§ Short task
Retype the whole listing verbatim and keep the pictures out of it.
>> BEGIN
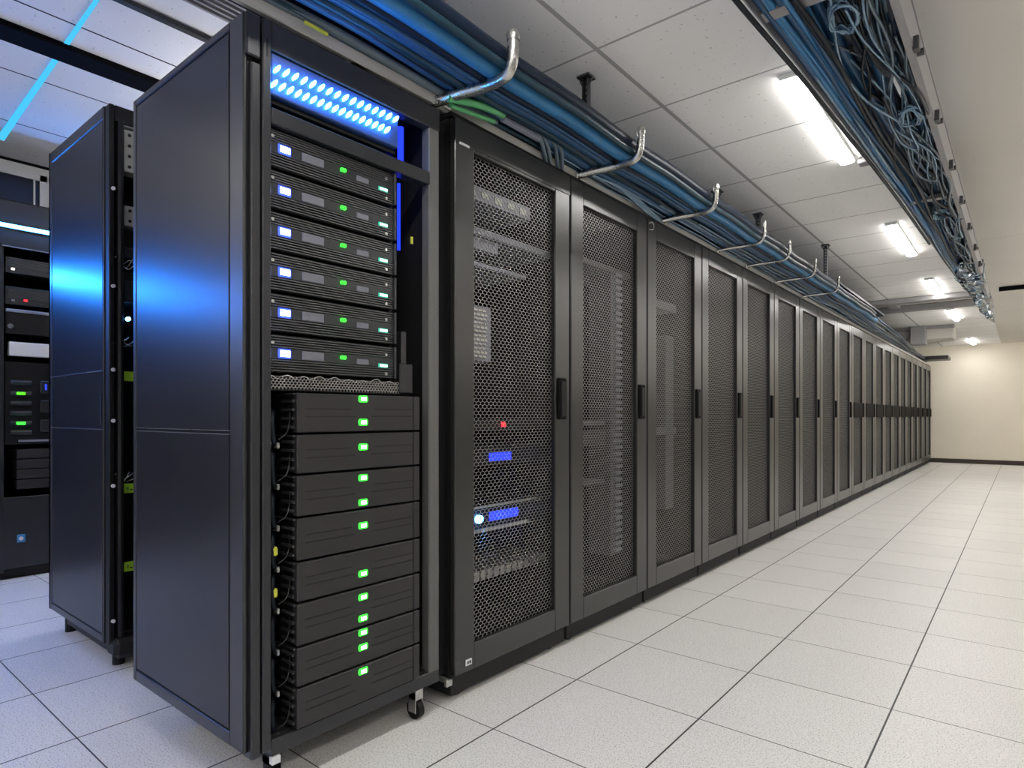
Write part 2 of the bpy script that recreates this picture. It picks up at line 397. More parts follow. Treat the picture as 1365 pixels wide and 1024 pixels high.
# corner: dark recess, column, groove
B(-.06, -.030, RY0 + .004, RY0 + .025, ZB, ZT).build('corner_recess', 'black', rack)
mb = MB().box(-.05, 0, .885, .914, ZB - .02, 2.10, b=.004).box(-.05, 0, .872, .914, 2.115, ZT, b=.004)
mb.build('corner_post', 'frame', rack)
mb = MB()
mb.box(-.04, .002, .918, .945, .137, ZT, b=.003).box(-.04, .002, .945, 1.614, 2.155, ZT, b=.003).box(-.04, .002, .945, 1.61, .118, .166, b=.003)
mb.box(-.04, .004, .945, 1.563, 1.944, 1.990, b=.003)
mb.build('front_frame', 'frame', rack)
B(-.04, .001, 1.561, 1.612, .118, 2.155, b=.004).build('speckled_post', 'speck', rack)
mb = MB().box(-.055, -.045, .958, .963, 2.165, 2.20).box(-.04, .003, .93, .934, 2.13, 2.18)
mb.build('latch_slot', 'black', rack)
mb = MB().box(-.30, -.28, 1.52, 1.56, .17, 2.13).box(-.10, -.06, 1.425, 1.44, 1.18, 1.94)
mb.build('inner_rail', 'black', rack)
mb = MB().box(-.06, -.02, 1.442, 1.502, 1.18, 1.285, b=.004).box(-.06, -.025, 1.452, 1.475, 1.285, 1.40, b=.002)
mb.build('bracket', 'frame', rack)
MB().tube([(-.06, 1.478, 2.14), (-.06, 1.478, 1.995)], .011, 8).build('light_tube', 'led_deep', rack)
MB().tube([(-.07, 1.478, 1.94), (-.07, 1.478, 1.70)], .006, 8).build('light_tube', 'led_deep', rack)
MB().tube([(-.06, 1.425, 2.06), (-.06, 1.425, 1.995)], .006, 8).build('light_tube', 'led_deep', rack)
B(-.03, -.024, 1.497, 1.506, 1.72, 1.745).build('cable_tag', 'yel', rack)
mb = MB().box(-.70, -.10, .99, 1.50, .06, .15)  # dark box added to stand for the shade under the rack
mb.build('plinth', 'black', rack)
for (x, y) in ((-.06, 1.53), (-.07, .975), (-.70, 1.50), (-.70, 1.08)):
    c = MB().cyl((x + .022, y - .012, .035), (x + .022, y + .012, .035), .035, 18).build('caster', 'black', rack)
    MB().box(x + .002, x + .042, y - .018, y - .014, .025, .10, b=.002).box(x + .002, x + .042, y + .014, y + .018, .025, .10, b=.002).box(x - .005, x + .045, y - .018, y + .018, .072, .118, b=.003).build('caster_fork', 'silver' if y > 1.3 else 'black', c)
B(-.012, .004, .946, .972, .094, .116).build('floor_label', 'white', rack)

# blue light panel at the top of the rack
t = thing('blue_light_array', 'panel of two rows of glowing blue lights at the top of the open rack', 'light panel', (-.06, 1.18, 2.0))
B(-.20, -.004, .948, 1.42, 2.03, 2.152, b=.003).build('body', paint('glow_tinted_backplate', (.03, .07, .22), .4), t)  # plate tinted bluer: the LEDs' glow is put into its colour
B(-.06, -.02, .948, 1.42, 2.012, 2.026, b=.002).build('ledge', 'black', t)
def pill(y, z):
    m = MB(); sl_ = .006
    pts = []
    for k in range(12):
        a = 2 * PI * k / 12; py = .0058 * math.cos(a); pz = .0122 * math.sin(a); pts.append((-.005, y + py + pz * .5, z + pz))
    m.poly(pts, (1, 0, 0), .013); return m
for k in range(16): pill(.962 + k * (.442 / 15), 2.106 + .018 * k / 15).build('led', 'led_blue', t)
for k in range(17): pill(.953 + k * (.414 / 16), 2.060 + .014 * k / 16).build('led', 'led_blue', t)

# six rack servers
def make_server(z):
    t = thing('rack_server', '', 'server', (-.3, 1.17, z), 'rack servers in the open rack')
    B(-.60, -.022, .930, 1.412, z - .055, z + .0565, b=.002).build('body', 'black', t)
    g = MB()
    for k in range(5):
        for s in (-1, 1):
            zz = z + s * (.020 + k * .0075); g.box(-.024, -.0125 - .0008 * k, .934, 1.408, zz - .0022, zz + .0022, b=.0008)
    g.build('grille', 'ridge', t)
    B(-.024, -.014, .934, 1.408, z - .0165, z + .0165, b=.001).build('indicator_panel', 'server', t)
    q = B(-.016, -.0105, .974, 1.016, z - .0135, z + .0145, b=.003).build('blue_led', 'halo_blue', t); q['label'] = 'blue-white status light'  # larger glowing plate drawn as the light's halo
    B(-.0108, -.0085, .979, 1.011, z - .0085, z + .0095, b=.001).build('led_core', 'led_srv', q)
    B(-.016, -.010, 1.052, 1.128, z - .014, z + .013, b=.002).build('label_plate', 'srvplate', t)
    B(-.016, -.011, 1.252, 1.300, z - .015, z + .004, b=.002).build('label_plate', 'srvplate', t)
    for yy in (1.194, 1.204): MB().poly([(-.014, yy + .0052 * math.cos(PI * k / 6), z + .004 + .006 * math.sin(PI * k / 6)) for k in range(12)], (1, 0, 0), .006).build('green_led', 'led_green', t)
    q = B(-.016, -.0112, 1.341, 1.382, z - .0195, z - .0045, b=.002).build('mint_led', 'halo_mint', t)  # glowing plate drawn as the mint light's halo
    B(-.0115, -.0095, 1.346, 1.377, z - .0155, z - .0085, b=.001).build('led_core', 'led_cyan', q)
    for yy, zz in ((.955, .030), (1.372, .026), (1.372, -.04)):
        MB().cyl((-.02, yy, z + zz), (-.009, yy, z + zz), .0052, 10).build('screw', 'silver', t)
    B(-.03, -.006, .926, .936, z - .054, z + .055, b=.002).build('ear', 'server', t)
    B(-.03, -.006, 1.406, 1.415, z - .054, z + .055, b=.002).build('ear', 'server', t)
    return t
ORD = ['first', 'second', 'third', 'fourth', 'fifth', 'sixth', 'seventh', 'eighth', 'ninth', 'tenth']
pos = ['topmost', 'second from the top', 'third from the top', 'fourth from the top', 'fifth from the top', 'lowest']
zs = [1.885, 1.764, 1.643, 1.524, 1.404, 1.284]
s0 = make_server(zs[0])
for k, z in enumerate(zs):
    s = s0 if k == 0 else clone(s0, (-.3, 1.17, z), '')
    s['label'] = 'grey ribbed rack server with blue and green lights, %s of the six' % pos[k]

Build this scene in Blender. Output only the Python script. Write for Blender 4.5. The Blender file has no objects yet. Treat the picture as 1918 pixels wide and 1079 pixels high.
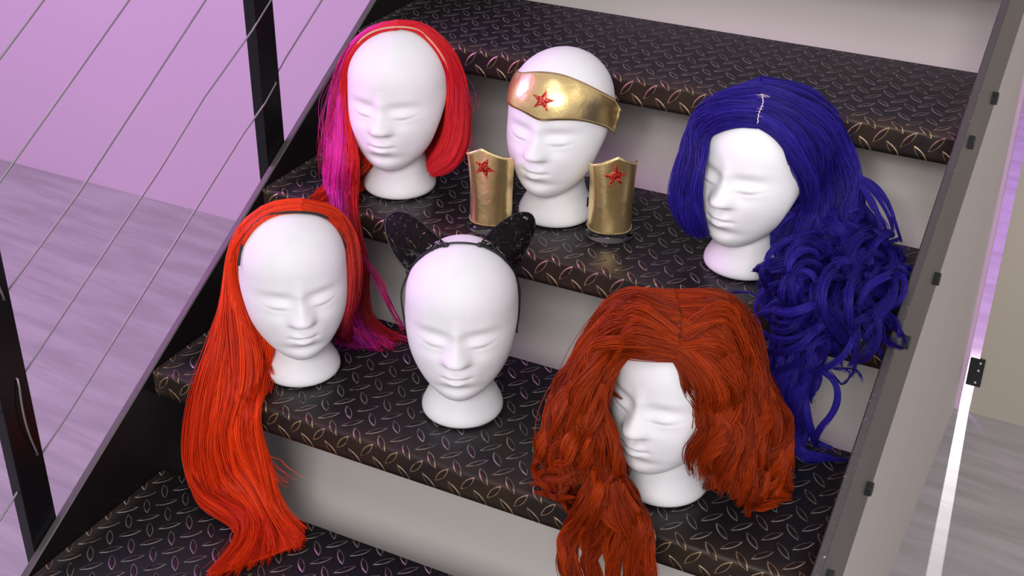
>> END
§ Answer for this exercise
Write part 2 of the bpy script that recreates this picture. It picks up at line 397. More parts follow. Treat the picture as 1365 pixels wide and 1024 pixels high.
# corner: dark recess, column, groove
B(-.06, -.030, RY0 + .004, RY0 + .025, ZB, ZT).build('corner_recess', 'black', rack)
mb = MB().box(-.05, 0, .885, .914, ZB - .02, 2.10, b=.004).box(-.05, 0, .872, .914, 2.115, ZT, b=.004)
mb.build('corner_post', 'frame', rack)
mb = MB()
mb.box(-.04, .002, .918, .945, .137, ZT, b=.003).box(-.04, .002, .945, 1.614, 2.155, ZT, b=.003).box(-.04, .002, .945, 1.61, .118, .166, b=.003)
mb.box(-.04, .004, .945, 1.563, 1.944, 1.990, b=.003)
mb.build('front_frame', 'frame', rack)
B(-.04, .001, 1.561, 1.612, .118, 2.155, b=.004).build('speckled_post', 'speck', rack)
mb = MB().box(-.055, -.045, .958, .963, 2.165, 2.20).box(-.04, .003, .93, .934, 2.13, 2.18)
mb.build('latch_slot', 'black', rack)
mb = MB().box(-.30, -.28, 1.52, 1.56, .17, 2.13).box(-.10, -.06, 1.425, 1.44, 1.18, 1.94)
mb.build('inner_rail', 'black', rack)
mb = MB().box(-.06, -.02, 1.442, 1.502, 1.18, 1.285, b=.004).box(-.06, -.025, 1.452, 1.475, 1.285, 1.40, b=.002)
mb.build('bracket', 'frame', rack)
MB().tube([(-.06, 1.478, 2.14), (-.06, 1.478, 1.995)], .011, 8).build('light_tube', 'led_deep', rack)
MB().tube([(-.07, 1.478, 1.94), (-.07, 1.478, 1.70)], .006, 8).build('light_tube', 'led_deep', rack)
MB().tube([(-.06, 1.425, 2.06), (-.06, 1.425, 1.995)], .006, 8).build('light_tube', 'led_deep', rack)
B(-.03, -.024, 1.497, 1.506, 1.72, 1.745).build('cable_tag', 'yel', rack)
mb = MB().box(-.70, -.10, .99, 1.50, .06, .15)  # dark box added to stand for the shade under the rack
mb.build('plinth', 'black', rack)
for (x, y) in ((-.06, 1.53), (-.07, .975), (-.70, 1.50), (-.70, 1.08)):
    c = MB().cyl((x + .022, y - .012, .035), (x + .022, y + .012, .035), .035, 18).build('caster', 'black', rack)
    MB().box(x + .002, x + .042, y - .018, y - .014, .025, .10, b=.002).box(x + .002, x + .042, y + .014, y + .018, .025, .10, b=.002).box(x - .005, x + .045, y - .018, y + .018, .072, .118, b=.003).build('caster_fork', 'silver' if y > 1.3 else 'black', c)
B(-.012, .004, .946, .972, .094, .116).build('floor_label', 'white', rack)

# blue light panel at the top of the rack
t = thing('blue_light_array', 'panel of two rows of glowing blue lights at the top of the open rack', 'light panel', (-.06, 1.18, 2.0))
B(-.20, -.004, .948, 1.42, 2.03, 2.152, b=.003).build('body', paint('glow_tinted_backplate', (.03, .07, .22), .4), t)  # plate tinted bluer: the LEDs' glow is put into its colour
B(-.06, -.02, .948, 1.42, 2.012, 2.026, b=.002).build('ledge', 'black', t)
def pill(y, z):
    m = MB(); sl_ = .006
    pts = []
    for k in range(12):
        a = 2 * PI * k / 12; py = .0058 * math.cos(a); pz = .0122 * math.sin(a); pts.append((-.005, y + py + pz * .5, z + pz))
    m.poly(pts, (1, 0, 0), .013); return m
for k in range(16): pill(.962 + k * (.442 / 15), 2.106 + .018 * k / 15).build('led', 'led_blue', t)
for k in range(17): pill(.953 + k * (.414 / 16), 2.060 + .014 * k / 16).build('led', 'led_blue', t)

# six rack servers
def make_server(z):
    t = thing('rack_server', '', 'server', (-.3, 1.17, z), 'rack servers in the open rack')
    B(-.60, -.022, .930, 1.412, z - .055, z + .0565, b=.002).build('body', 'black', t)
    g = MB()
    for k in range(5):
        for s in (-1, 1):
            zz = z + s * (.020 + k * .0075); g.box(-.024, -.0125 - .0008 * k, .934, 1.408, zz - .0022, zz + .0022, b=.0008)
    g.build('grille', 'ridge', t)
    B(-.024, -.014, .934, 1.408, z - .0165, z + .0165, b=.001).build('indicator_panel', 'server', t)
    q = B(-.016, -.0105, .974, 1.016, z - .0135, z + .0145, b=.003).build('blue_led', 'halo_blue', t); q['label'] = 'blue-white status light'  # larger glowing plate drawn as the light's halo
    B(-.0108, -.0085, .979, 1.011, z - .0085, z + .0095, b=.001).build('led_core', 'led_srv', q)
    B(-.016, -.010, 1.052, 1.128, z - .014, z + .013, b=.002).build('label_plate', 'srvplate', t)
    B(-.016, -.011, 1.252, 1.300, z - .015, z + .004, b=.002).build('label_plate', 'srvplate', t)
    for yy in (1.194, 1.204): MB().poly([(-.014, yy + .0052 * math.cos(PI * k / 6), z + .004 + .006 * math.sin(PI * k / 6)) for k in range(12)], (1, 0, 0), .006).build('green_led', 'led_green', t)
    q = B(-.016, -.0112, 1.341, 1.382, z - .0195, z - .0045, b=.002).build('mint_led', 'halo_mint', t)  # glowing plate drawn as the mint light's halo
    B(-.0115, -.0095, 1.346, 1.377, z - .0155, z - .0085, b=.001).build('led_core', 'led_cyan', q)
    for yy, zz in ((.955, .030), (1.372, .026), (1.372, -.04)):
        MB().cyl((-.02, yy, z + zz), (-.009, yy, z + zz), .0052, 10).build('screw', 'silver', t)
    B(-.03, -.006, .926, .936, z - .054, z + .055, b=.002).build('ear', 'server', t)
    B(-.03, -.006, 1.406, 1.415, z - .054, z + .055, b=.002).build('ear', 'server', t)
    return t
ORD = ['first', 'second', 'third', 'fourth', 'fifth', 'sixth', 'seventh', 'eighth', 'ninth', 'tenth']
pos = ['topmost', 'second from the top', 'third from the top', 'fourth from the top', 'fifth from the top', 'lowest']
zs = [1.885, 1.764, 1.643, 1.524, 1.404, 1.284]
s0 = make_server(zs[0])
for k, z in enumerate(zs):
    s = s0 if k == 0 else clone(s0, (-.3, 1.17, z), '')
    s['label'] = 'grey ribbed rack server with blue and green lights, %s of the six' % pos[k]

Build this scene in Blender. Output only the Python script. Write for Blender 4.5. The Blender file has no objects yet. Treat the picture as 1918 pixels wide and 1079 pixels high.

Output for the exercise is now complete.